Begin

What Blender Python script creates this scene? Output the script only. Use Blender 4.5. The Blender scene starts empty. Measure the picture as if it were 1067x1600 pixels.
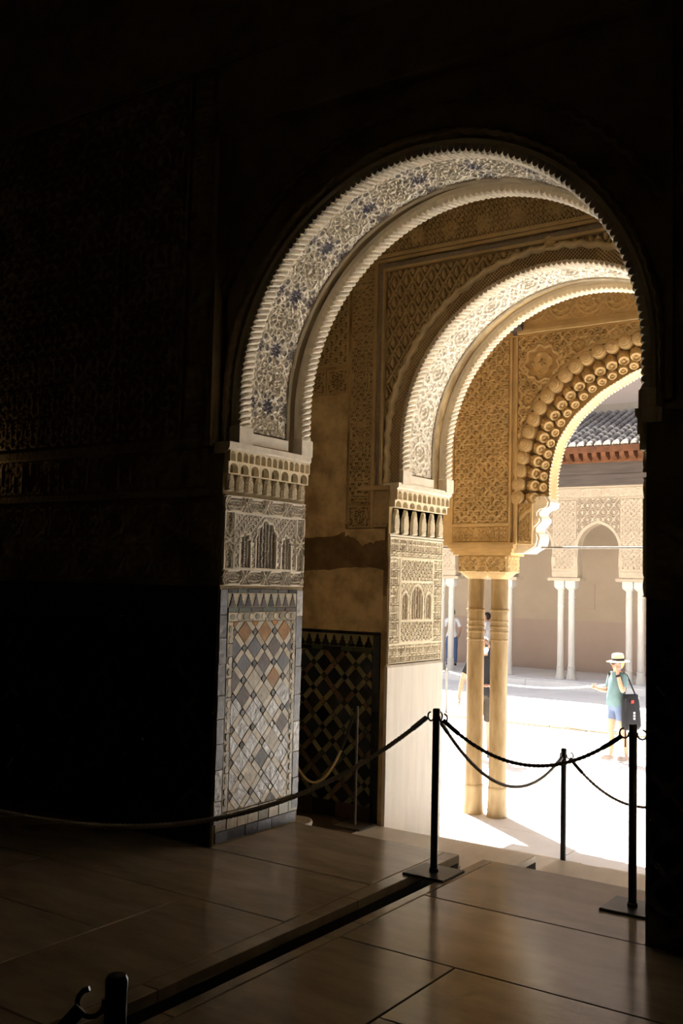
import bpy, math, random
import numpy as np
from mathutils import Vector, Matrix

random.seed(7)
rng = np.random.default_rng(7)
S = bpy.context.scene
COL = S.collection
PI = math.pi

# ------------------------------------------------------------------ camera
cam_d = bpy.data.cameras.new('camera')
cam = bpy.data.objects.new('camera', cam_d)
COL.objects.link(cam)
S.camera = cam
YAW, PITCH, ROLL = math.radians(34.6), math.radians(4.07), math.radians(1.39)
fw = Vector((-math.sin(YAW) * math.cos(PITCH), math.cos(YAW) * math.cos(PITCH), math.sin(PITCH)))
rt = Vector((math.cos(YAW), math.sin(YAW), 0))
up = rt.cross(fw)
r2 = math.cos(ROLL) * rt + math.sin(ROLL) * up
u2 = -math.sin(ROLL) * rt + math.cos(ROLL) * up
M = Matrix((r2, u2, -fw)).transposed().to_4x4()
M.translation = Vector((0, 0, 1.7))
cam.matrix_world = M
cam_d.sensor_fit = 'VERTICAL'
cam_d.sensor_height = 36.0
cam_d.lens = 36.0 * 1555.0 / 1600.0
cam_d.clip_start = 0.05
cam_d.clip_end = 300

# ------------------------------------------------------------------ light
SUN_AZ = Vector((-0.80, 0.60, 0)).normalized()
SUN_EL = math.radians(58)
to_sun = SUN_AZ * math.cos(SUN_EL) + Vector((0, 0, math.sin(SUN_EL)))
sun_d = bpy.data.lights.new('sun', 'SUN')
sun_d.energy = 30.0
sun_d.angle = math.radians(0.53)
sun_d.color = (1.0, 0.95, 0.87)
sun = bpy.data.objects.new('sun', sun_d)
COL.objects.link(sun)
sun.rotation_euler = to_sun.to_track_quat('Z', 'Y').to_euler()
sun.location = (-10, 15, 20)

W = bpy.data.worlds.new('world')
S.world = W
W.use_nodes = True
wn = W.node_tree.nodes
bg = wn['Background']
sky = wn.new('ShaderNodeTexSky')
sky.sky_type = 'NISHITA'
sky.sun_disc = False
sky.sun_elevation = SUN_EL
sky.sun_rotation = math.atan2(SUN_AZ.x, SUN_AZ.y)
sky.air_density = 1.0
sky.dust_density = 1.5
hsv = wn.new('ShaderNodeHueSaturation')
hsv.inputs['Saturation'].default_value = 0.55
W.node_tree.links.new(sky.outputs[0], hsv.inputs['Color'])
W.node_tree.links.new(hsv.outputs[0], bg.inputs[0])
bg.inputs[1].default_value = 0.34

S.view_settings.view_transform = 'Standard'
S.view_settings.look = 'None'
S.view_settings.gamma = 1.0
S.view_settings.use_curve_mapping = False
S.view_settings.exposure = 0.2
S.cycles.max_bounces = 10
S.cycles.diffuse_bounces = 7
S.cycles.glossy_bounces = 4
S.cycles.caustics_reflective = False
S.cycles.caustics_refractive = False
S.cycles.use_denoising = True
S.cycles.denoiser = 'OPENIMAGEDENOISE'
S.cycles.sample_clamp_indirect = 8.0

# ------------------------------------------------------------------ materials
MATS = {}


def mat(name, col, rough=0.85, var=0.25, vscale=6.0, bump=0.25, bscale=40.0, col2=None, tint=None, spec=0.3,
        metal=0.0, rand=0.0, stretch=None, contrast=(0.35, 0.7)):
    m = bpy.data.materials.new(name)
    m.use_nodes = True
    nt = m.node_tree
    N, L = nt.nodes, nt.links
    b = N['Principled BSDF']
    b.inputs['Roughness'].default_value = rough
    b.inputs['Specular IOR Level'].default_value = spec
    b.inputs['Metallic'].default_value = metal
    tc = N.new('ShaderNodeTexCoord')
    vec = tc.outputs['Object']
    if stretch:
        mp = N.new('ShaderNodeMapping')
        mp.inputs['Scale'].default_value = stretch
        L.new(vec, mp.inputs['Vector'])
        vec = mp.outputs[0]
    nz = N.new('ShaderNodeTexNoise')
    nz.inputs['Scale'].default_value = vscale
    nz.inputs['Detail'].default_value = 6
    nz.inputs['Roughness'].default_value = 0.6
    L.new(vec, nz.inputs['Vector'])
    rp = N.new('ShaderNodeValToRGB')
    rp.color_ramp.elements[0].position = contrast[0]
    rp.color_ramp.elements[1].position = contrast[1]
    c2 = col2 or tuple(c * (1 - var) for c in col)
    rp.color_ramp.elements[0].color = (*c2, 1)
    rp.color_ramp.elements[1].color = (*col, 1)
    L.new(nz.outputs['Fac'], rp.inputs['Fac'])
    out = rp.outputs['Color']
    if tint:
        at = N.new('ShaderNodeAttribute')  # per-vertex blend towards the second colour
        at.attribute_name = 'tint'
        mx = N.new('ShaderNodeMix')
        mx.data_type = 'RGBA'
        L.new(at.outputs['Fac'], mx.inputs['Factor'])
        L.new(out, mx.inputs['A'])
        mx.inputs['B'].default_value = (*tint, 1)
        out = mx.outputs['Result']
    if rand:
        oi = N.new('ShaderNodeObjectInfo')
        mr = N.new('ShaderNodeMapRange')
        mr.inputs['To Min'].default_value = 1 - rand
        mr.inputs['To Max'].default_value = 1 + rand
        L.new(oi.outputs['Random'], mr.inputs['Value'])
        hs = N.new('ShaderNodeHueSaturation')
        L.new(mr.outputs[0], hs.inputs['Value'])
        L.new(out, hs.inputs['Color'])
        out = hs.outputs[0]
    L.new(out, b.inputs['Base Color'])
    if bump:
        n2 = N.new('ShaderNodeTexNoise')
        n2.inputs['Scale'].default_value = bscale
        n2.inputs['Detail'].default_value = 5
        L.new(vec, n2.inputs['Vector'])
        bp = N.new('ShaderNodeBump')
        bp.inputs['Strength'].default_value = bump
        bp.inputs['Distance'].default_value = 0.01
        L.new(n2.outputs['Fac'], bp.inputs['Height'])
        L.new(bp.outputs[0], b.inputs['Normal'])
    MATS[name] = m
    return m


mat('stucco_pale', (0.90, 0.83, 0.70), 0.9, 0.12, 9, 0.15, 60, tint=(0.22, 0.24, 0.44))
mat('stucco_warm', (0.88, 0.77, 0.56), 0.9, 0.14, 9, 0.15, 60, tint=(0.22, 0.24, 0.44))
mat('stucco_groove', (0.56, 0.47, 0.33), 0.9, 0.3, 8, 0.2, 60)
mat('stucco_band', (0.92, 0.86, 0.74), 0.9, 0.10, 9, 0.15, 60, tint=(0.42, 0.36, 0.30))
mat('stucco_band_warm', (0.88, 0.78, 0.58), 0.9, 0.10, 9, 0.15, 60, tint=(0.44, 0.33, 0.20))
mat('stucco_mould', (0.70, 0.57, 0.36), 0.9, 0.25, 9, 0.2, 60)
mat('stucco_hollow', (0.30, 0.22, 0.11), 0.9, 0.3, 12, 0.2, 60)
mat('stucco_rim', (0.90, 0.82, 0.68), 0.85, 0.18, 14, 0.2, 60, rand=0.08)
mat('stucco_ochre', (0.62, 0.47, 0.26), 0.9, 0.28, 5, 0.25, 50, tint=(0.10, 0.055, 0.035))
mat('stucco_blue', (0.36, 0.30, 0.24), 0.9, 0.3, 12, 0.2, 60, tint=(0.07, 0.08, 0.16))
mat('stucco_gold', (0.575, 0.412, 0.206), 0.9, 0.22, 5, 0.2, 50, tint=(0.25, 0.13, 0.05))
mat('stucco_far', (0.415, 0.33, 0.232), 0.9, 0.12, 2, 0.1, 30, tint=(0.16, 0.12, 0.09))
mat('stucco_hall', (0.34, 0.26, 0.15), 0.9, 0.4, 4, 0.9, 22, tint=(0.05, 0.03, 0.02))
mat('plaster_stained', (0.50, 0.37, 0.19), 0.92, 0.5, 2.6, 0.35, 30, col2=(0.24, 0.16, 0.075), contrast=(0.40, 0.56))
mat('plaster_patch', (0.72, 0.56, 0.33), 0.92, 0.2, 5.0, 0.5, 22, col2=(0.40, 0.295, 0.155), contrast=(0.36, 0.60))
mat('plaster_dark', (0.26, 0.175, 0.09), 0.92, 0.4, 6, 0.8, 24, col2=(0.13, 0.085, 0.04))
mat('plaster_pink', (0.43, 0.315, 0.24), 0.92, 0.08, 1.2, 0.1, 20)
mat('plaster_beige', (0.455, 0.355, 0.25), 0.92, 0.14, 0.9, 0.1, 20)
mat('plaster_upper', (0.52, 0.40, 0.32), 0.92, 0.05, 0.6, 0.05, 20)
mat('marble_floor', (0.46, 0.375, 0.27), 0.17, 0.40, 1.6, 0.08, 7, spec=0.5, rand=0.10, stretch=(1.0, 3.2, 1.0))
mat('marble_step', (0.72, 0.63, 0.50), 0.3, 0.25, 2.0, 0.12, 14, spec=0.5, rand=0.06, stretch=(3.0, 1.0, 1.0))
mat('marble_court', (0.80, 0.77, 0.73), 0.5, 0.12, 1.5, 0.1, 14, rand=0.04)
mat('marble_plinth', (0.76, 0.70, 0.60), 0.45, 0.14, 3.0, 0.08, 20, stretch=(1, 5, 0.6))
mat('marble_column', (0.41, 0.31, 0.175), 0.55, 0.32, 2.6, 0.2, 20, col2=(0.22, 0.14, 0.055), stretch=(3, 3, 0.7))
mat('marble_white', (0.56, 0.52, 0.46), 0.5, 0.16, 2.0, 0.1, 20, stretch=(2, 2, 0.6))
mat('wood_dark', (0.10, 0.076, 0.06), 0.8, 0.45, 3, 0.4, 14, stretch=(0.4, 6, 6))
mat('wood_eave', (0.17, 0.062, 0.022), 0.8, 0.55, 4, 0.4, 18, rand=0.25)
mat('wood_ceiling', (0.10, 0.06, 0.035), 0.85, 0.4, 3, 0.4, 10)
mat('roof_tile', (0.24, 0.20, 0.17), 0.85, 0.45, 5, 0.4, 14, rand=0.25)
mat('roof_mortar', (0.62, 0.55, 0.44), 0.9, 0.15, 6, 0.3, 18)
mat('tile_cream', (0.58, 0.50, 0.34), 0.35, 0.3, 18, 0.25, 30, spec=0.5, rand=0.16)
mat('tile_ochre', (0.48, 0.20, 0.012), 0.4, 0.45, 14, 0.25, 30, spec=0.25, rand=0.2)
mat('tile_slate', (0.095, 0.10, 0.125), 0.4, 0.35, 14, 0.3, 26, spec=0.3, rand=0.22)
mat('tile_silver', (0.46, 0.46, 0.45), 0.25, 0.55, 16, 0.9, 26, spec=0.6, rand=0.35)
mat('tile_sand', (0.40, 0.32, 0.19), 0.35, 0.4, 16, 0.4, 26, spec=0.5, rand=0.2)
mat('tile_brown', (0.08, 0.045, 0.035), 0.4, 0.4, 14, 0.3, 26, spec=0.3, rand=0.2)
mat('tile_green', (0.07, 0.10, 0.06), 0.25, 0.4, 14, 0.2, 26, spec=0.5, rand=0.25)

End

Task instructions:
Please restate the material above line by line, exactly, beginning at its first line and ending with the line that contains "PI = math.pi", without any pictures.

Complete output:
What Blender Python script creates this scene? Output the script only. Use Blender 4.5. The Blender scene starts empty. Measure the picture as if it were 1067x1600 pixels.
import bpy, math, random
import numpy as np
from mathutils import Vector, Matrix

random.seed(7)
rng = np.random.default_rng(7)
S = bpy.context.scene
COL = S.collection
PI = math.pi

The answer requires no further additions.